» **Your goal**
In this exercise, return the whole listing exactly, excluding any images.

» **Data segment**
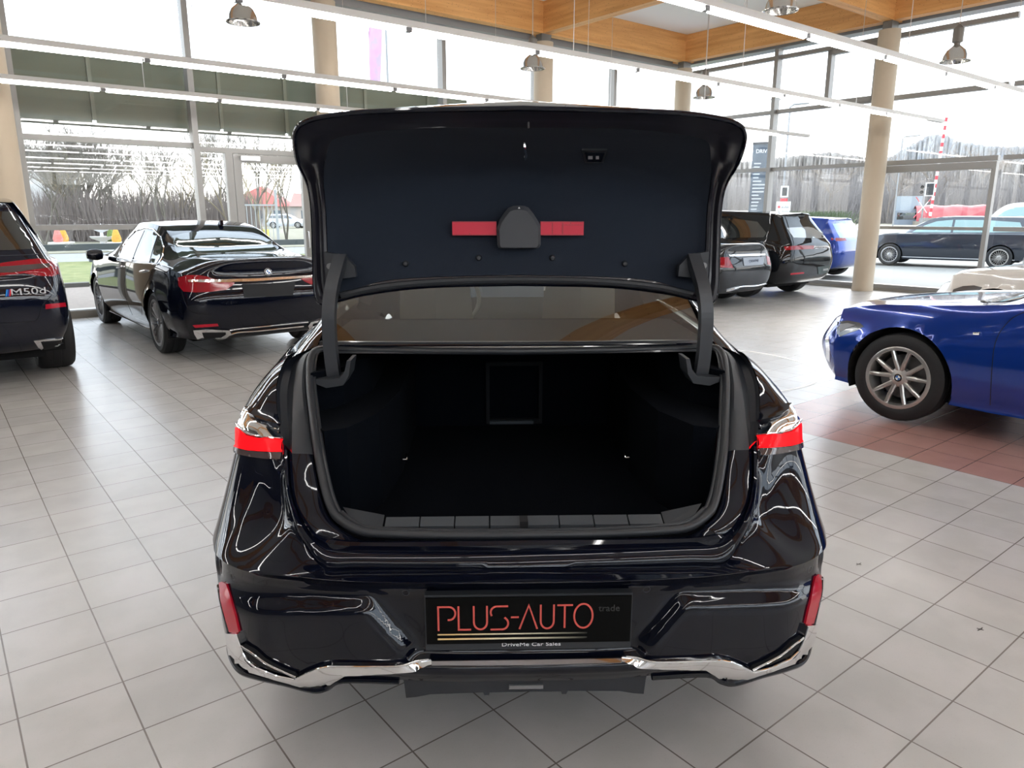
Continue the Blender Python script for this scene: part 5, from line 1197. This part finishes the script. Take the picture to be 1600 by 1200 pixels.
rows = [[V((x, 1.6*math.cos(a)*(1-.04*abs(x)), .9+1.45*math.sin(a)+.06*math.sin(x*3))) for a in [math.pi*i/10 for i in range(11)]] for x in [-2.9+.5*k for k in range(13)]]
v_, f_ = grid(rows); mk('red_cover', v_, f_, mat('tarpaulin_red', (.30, .04, .05), .6, noise=(1.2, .15, (.40, .10, .10))), t, smooth=True)
MB().box(-3, 3.1, -1.55, 1.55, 0, .9).mk('load_bed', mat('dry_wood', (.25, .22, .18), .9), t)
t = empty('box_truck', stand(1417, 72), rad(-25), label='pale box truck behind the crossing sign', cat='truck'); t.scale = (.62, .62, .62)
MB().box(-1.6, 1.9, 0, 6, .9, 5.2).mk('box_body', mat('truck_white', (.26, .30, .33), .5), t); MB().box(-1.7, 2.0, -1.7, -.1, .6, 3.0).mk('cab', mat('truck_cab', (.17, .20, .24), .4), t)
for x in (-1.2, 1.4): MB().lathe([(0, -.2), (.45, -.2), (.45, .2), (0, .2)], 16, (x, -.9, .45), 'x').mk('truck_wheel', TYRE, t)
MB().box(-1.4, 1.7, -1.74, -1.70, 1.7, 2.7).mk('windscreen', CGLASS, t)
t = empty('signal_post', stand(1223, 40), rad(-15), label='white framed signal above a white notice board behind the black SUV', cat='sign')
MB().tube([(0, .05, 0), (0, .05, 3.0)], .04).mk('post', MATS['pole_grey'], t, smooth=True)
MB().box(-.2, .2, -.02, .03, 2.42, 3.0).mk('signal_board', RW, t); MB().box(-.12, .12, -.05, -.02, 2.5, 2.92).mk('signal_face', PLASTIC, t)
MB().box(-.18, .18, -.02, .03, 2.2, 2.36).mk('red_plate', RR, t)
nb = MB().box(-.36, .36, -.04, .0, 1.62, 2.2).mk('notice_board', RW, t)
MB().lathe([(0, -.05), (.07, -.05), (.07, -.04)], 14, (-.22, 0, 1.92), 'y').mk('red_dot', RR, nb)
txt('notice_lettering', 'auto', .2, PLASTIC, nb, (.08, -.042, 1.92), (math.pi/2, 0, 0), .002)
tag(brush('evergreen_bushes', mat('bush_green', (.06, .085, .04), .9, noise=(6, .3, (.11, .14, .07))), 2600, 1195, 1320, lambda r: r.uniform(38, 42), lambda px, r: r.uniform(.8, 1.75), 9, .05, .5), 'low dark green bushes behind the red and mint cars', 'bush', kind='stuff')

» **Written response**
Continue the Blender Python script for this scene: part 5, from line 1197. This part finishes the script. Take the picture to be 1600 by 1200 pixels.
rows = [[V((x, 1.6*math.cos(a)*(1-.04*abs(x)), .9+1.45*math.sin(a)+.06*math.sin(x*3))) for a in [math.pi*i/10 for i in range(11)]] for x in [-2.9+.5*k for k in range(13)]]
v_, f_ = grid(rows); mk('red_cover', v_, f_, mat('tarpaulin_red', (.30, .04, .05), .6, noise=(1.2, .15, (.40, .10, .10))), t, smooth=True)
MB().box(-3, 3.1, -1.55, 1.55, 0, .9).mk('load_bed', mat('dry_wood', (.25, .22, .18), .9), t)
t = empty('box_truck', stand(1417, 72), rad(-25), label='pale box truck behind the crossing sign', cat='truck'); t.scale = (.62, .62, .62)
MB().box(-1.6, 1.9, 0, 6, .9, 5.2).mk('box_body', mat('truck_white', (.26, .30, .33), .5), t); MB().box(-1.7, 2.0, -1.7, -.1, .6, 3.0).mk('cab', mat('truck_cab', (.17, .20, .24), .4), t)
for x in (-1.2, 1.4): MB().lathe([(0, -.2), (.45, -.2), (.45, .2), (0, .2)], 16, (x, -.9, .45), 'x').mk('truck_wheel', TYRE, t)
MB().box(-1.4, 1.7, -1.74, -1.70, 1.7, 2.7).mk('windscreen', CGLASS, t)
t = empty('signal_post', stand(1223, 40), rad(-15), label='white framed signal above a white notice board behind the black SUV', cat='sign')
MB().tube([(0, .05, 0), (0, .05, 3.0)], .04).mk('post', MATS['pole_grey'], t, smooth=True)
MB().box(-.2, .2, -.02, .03, 2.42, 3.0).mk('signal_board', RW, t); MB().box(-.12, .12, -.05, -.02, 2.5, 2.92).mk('signal_face', PLASTIC, t)
MB().box(-.18, .18, -.02, .03, 2.2, 2.36).mk('red_plate', RR, t)
nb = MB().box(-.36, .36, -.04, .0, 1.62, 2.2).mk('notice_board', RW, t)
MB().lathe([(0, -.05), (.07, -.05), (.07, -.04)], 14, (-.22, 0, 1.92), 'y').mk('red_dot', RR, nb)
txt('notice_lettering', 'auto', .2, PLASTIC, nb, (.08, -.042, 1.92), (math.pi/2, 0, 0), .002)
tag(brush('evergreen_bushes', mat('bush_green', (.06, .085, .04), .9, noise=(6, .3, (.11, .14, .07))), 2600, 1195, 1320, lambda r: r.uniform(38, 42), lambda px, r: r.uniform(.8, 1.75), 9, .05, .5), 'low dark green bushes behind the red and mint cars', 'bush', kind='stuff')